# [Task to complete]
Go through the material below and copy all lines with "scene".

# [Data provided]
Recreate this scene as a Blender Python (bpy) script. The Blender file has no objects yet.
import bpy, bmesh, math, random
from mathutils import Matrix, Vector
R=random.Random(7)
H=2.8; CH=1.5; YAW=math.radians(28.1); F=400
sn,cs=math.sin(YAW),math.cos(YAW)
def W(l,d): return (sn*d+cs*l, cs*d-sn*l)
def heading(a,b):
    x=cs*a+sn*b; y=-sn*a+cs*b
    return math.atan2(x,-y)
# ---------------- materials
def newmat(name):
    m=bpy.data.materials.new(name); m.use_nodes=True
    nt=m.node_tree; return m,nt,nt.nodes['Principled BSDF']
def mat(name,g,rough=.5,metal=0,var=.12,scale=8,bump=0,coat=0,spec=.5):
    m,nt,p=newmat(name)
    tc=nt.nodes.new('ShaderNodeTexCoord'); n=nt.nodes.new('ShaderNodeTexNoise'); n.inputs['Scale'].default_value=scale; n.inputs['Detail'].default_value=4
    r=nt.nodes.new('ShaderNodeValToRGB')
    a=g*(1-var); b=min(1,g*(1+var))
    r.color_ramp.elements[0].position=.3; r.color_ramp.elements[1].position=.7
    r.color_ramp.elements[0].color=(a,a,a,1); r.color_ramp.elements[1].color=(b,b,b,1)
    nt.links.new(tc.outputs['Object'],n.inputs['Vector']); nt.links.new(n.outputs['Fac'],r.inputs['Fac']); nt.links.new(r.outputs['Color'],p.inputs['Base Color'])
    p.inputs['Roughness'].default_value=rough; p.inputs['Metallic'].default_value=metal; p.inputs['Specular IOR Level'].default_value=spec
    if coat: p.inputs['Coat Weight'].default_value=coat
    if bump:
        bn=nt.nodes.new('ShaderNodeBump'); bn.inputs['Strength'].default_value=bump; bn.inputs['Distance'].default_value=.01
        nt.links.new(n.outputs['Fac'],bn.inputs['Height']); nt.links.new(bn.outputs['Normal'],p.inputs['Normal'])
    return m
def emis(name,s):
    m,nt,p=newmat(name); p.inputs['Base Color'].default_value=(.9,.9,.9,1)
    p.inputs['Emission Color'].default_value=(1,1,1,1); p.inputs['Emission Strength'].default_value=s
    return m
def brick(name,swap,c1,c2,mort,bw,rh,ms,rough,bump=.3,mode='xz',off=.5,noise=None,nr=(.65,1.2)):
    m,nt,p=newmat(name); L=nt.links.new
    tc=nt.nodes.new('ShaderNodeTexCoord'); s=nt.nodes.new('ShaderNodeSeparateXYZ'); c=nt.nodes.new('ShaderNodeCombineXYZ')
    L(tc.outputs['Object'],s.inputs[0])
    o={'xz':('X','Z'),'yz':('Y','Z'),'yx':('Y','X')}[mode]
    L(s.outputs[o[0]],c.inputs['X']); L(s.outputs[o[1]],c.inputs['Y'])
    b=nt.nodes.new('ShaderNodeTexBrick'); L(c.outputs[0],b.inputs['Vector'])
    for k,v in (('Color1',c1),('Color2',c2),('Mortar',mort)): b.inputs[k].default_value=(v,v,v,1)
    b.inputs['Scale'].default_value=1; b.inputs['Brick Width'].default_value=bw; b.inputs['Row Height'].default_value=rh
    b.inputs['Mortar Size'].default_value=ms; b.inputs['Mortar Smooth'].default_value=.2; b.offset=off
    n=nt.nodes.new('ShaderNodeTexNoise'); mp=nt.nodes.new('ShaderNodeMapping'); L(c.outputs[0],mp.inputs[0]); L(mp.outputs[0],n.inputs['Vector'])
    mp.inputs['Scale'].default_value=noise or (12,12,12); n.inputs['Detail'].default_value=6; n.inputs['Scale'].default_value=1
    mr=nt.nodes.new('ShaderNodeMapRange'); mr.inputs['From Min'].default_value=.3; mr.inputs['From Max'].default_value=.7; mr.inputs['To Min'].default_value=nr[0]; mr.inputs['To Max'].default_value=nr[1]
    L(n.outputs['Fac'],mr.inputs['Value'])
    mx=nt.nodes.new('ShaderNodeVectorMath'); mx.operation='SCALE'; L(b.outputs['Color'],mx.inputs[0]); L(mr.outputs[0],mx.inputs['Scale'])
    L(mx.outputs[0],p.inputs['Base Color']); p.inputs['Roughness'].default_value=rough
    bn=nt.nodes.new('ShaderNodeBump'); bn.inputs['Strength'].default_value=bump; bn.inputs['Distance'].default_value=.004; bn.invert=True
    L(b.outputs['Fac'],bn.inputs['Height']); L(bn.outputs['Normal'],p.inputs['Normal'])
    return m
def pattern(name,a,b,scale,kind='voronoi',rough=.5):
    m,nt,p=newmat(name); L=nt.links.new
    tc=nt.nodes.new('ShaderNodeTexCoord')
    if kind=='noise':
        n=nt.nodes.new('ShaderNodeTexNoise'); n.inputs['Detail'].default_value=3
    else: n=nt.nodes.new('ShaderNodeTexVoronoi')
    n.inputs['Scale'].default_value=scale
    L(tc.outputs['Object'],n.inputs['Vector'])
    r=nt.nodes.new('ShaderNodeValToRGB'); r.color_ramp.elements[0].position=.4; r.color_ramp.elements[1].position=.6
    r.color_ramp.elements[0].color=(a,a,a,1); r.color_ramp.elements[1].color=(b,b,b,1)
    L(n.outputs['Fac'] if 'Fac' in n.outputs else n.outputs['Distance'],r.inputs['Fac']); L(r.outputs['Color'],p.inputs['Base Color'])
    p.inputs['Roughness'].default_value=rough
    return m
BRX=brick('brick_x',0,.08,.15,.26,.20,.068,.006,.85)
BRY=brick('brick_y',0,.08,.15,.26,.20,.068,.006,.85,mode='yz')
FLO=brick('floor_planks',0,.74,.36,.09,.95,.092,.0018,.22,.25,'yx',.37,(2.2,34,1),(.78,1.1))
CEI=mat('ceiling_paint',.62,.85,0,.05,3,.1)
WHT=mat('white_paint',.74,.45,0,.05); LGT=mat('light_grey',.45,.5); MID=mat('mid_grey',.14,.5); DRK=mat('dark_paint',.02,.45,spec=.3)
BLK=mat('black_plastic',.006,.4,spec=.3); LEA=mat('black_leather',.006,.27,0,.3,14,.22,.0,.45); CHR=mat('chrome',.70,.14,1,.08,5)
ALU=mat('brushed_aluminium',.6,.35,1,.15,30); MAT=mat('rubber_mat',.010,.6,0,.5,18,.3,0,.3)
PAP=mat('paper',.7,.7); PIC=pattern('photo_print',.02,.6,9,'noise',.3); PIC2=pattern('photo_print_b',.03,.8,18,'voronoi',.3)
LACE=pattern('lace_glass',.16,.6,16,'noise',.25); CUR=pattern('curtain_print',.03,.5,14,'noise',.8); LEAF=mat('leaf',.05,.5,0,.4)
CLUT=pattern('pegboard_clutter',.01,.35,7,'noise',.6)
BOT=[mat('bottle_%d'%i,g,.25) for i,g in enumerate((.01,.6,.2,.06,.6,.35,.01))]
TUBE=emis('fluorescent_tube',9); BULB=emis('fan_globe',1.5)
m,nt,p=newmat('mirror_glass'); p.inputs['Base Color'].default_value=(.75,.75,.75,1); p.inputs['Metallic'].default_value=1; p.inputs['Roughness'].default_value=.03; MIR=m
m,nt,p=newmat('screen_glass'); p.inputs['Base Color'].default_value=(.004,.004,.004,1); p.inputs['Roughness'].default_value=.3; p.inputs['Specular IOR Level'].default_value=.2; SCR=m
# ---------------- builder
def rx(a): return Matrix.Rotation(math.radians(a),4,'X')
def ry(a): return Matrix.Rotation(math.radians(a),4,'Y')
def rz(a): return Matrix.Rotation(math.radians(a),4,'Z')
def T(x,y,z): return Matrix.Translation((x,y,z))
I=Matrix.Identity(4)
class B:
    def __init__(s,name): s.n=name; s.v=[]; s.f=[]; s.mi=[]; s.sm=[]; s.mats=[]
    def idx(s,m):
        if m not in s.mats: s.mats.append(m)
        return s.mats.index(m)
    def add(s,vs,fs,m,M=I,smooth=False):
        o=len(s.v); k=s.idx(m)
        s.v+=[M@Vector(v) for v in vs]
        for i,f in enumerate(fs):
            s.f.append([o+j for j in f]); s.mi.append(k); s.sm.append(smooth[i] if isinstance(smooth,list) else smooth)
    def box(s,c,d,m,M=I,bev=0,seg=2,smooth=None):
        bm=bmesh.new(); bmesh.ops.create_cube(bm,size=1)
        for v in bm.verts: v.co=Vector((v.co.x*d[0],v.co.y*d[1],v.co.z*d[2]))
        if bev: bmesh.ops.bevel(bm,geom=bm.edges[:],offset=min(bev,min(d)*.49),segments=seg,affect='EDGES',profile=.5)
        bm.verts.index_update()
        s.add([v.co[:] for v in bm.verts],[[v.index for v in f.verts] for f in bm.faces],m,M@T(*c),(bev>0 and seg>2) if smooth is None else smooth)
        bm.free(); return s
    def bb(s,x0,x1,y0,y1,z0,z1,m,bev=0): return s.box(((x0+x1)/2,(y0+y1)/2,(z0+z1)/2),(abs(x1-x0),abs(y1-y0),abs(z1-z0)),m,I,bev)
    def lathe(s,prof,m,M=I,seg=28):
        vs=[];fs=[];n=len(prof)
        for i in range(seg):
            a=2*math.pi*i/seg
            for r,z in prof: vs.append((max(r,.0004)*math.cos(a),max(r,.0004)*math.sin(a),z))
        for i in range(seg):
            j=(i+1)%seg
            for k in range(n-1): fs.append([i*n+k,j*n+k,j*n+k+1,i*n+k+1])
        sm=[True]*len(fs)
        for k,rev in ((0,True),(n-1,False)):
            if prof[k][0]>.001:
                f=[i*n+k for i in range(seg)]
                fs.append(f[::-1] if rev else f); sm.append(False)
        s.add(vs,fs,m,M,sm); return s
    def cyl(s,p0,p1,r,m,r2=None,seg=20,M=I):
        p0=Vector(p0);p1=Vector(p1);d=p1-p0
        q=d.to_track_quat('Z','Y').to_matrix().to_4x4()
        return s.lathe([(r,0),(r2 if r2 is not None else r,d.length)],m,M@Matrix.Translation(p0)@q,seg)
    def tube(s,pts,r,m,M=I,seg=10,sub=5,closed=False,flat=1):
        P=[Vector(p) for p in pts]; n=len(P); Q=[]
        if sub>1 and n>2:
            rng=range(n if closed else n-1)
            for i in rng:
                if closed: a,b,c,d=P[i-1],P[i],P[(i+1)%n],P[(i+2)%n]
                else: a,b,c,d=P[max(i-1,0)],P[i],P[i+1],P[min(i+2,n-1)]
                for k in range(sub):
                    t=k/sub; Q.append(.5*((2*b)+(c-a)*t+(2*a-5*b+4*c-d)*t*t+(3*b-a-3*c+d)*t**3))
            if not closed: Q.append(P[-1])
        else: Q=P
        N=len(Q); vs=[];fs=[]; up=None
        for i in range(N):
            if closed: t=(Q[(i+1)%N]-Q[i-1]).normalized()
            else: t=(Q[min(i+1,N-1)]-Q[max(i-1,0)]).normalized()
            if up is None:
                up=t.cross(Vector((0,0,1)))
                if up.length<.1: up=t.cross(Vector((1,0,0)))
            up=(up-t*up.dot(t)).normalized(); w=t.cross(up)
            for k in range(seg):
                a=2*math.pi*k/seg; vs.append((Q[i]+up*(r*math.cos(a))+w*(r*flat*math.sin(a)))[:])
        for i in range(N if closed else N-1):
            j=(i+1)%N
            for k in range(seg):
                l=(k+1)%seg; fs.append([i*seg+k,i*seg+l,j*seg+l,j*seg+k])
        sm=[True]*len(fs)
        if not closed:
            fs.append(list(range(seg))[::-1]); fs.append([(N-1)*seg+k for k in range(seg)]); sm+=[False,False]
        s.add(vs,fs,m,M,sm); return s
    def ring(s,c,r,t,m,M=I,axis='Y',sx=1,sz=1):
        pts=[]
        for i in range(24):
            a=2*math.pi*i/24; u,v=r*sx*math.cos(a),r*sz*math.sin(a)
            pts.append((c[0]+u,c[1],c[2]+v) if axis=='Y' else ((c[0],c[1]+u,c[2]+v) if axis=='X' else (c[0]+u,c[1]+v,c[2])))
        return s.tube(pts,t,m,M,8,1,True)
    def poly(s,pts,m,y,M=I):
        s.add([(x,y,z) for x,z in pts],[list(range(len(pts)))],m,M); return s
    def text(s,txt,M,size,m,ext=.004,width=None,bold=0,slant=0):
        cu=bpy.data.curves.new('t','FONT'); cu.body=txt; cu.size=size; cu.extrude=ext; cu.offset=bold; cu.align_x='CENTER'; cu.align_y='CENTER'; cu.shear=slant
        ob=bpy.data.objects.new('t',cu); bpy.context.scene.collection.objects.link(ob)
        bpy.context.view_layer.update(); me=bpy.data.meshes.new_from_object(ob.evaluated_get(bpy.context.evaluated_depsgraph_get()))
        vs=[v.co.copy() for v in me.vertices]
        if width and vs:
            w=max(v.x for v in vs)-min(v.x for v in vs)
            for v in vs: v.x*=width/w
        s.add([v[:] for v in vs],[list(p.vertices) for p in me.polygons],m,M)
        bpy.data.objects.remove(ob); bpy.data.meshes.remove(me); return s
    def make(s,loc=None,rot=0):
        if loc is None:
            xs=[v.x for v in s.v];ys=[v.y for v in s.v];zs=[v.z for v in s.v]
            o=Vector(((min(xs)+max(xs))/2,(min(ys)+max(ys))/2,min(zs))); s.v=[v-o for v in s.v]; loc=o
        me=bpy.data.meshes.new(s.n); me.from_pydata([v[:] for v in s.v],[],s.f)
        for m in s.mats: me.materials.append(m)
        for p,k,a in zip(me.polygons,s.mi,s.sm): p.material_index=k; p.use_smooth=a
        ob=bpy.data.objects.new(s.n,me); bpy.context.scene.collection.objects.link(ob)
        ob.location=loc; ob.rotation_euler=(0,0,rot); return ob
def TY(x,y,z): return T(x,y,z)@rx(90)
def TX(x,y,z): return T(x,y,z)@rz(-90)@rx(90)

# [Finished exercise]
Recreate this scene as a Blender Python (bpy) script. The Blender file has no objects yet.
        ob=bpy.data.objects.new('t',cu); bpy.context.scene.collection.objects.link(ob)
        ob=bpy.data.objects.new(s.n,me); bpy.context.scene.collection.objects.link(ob)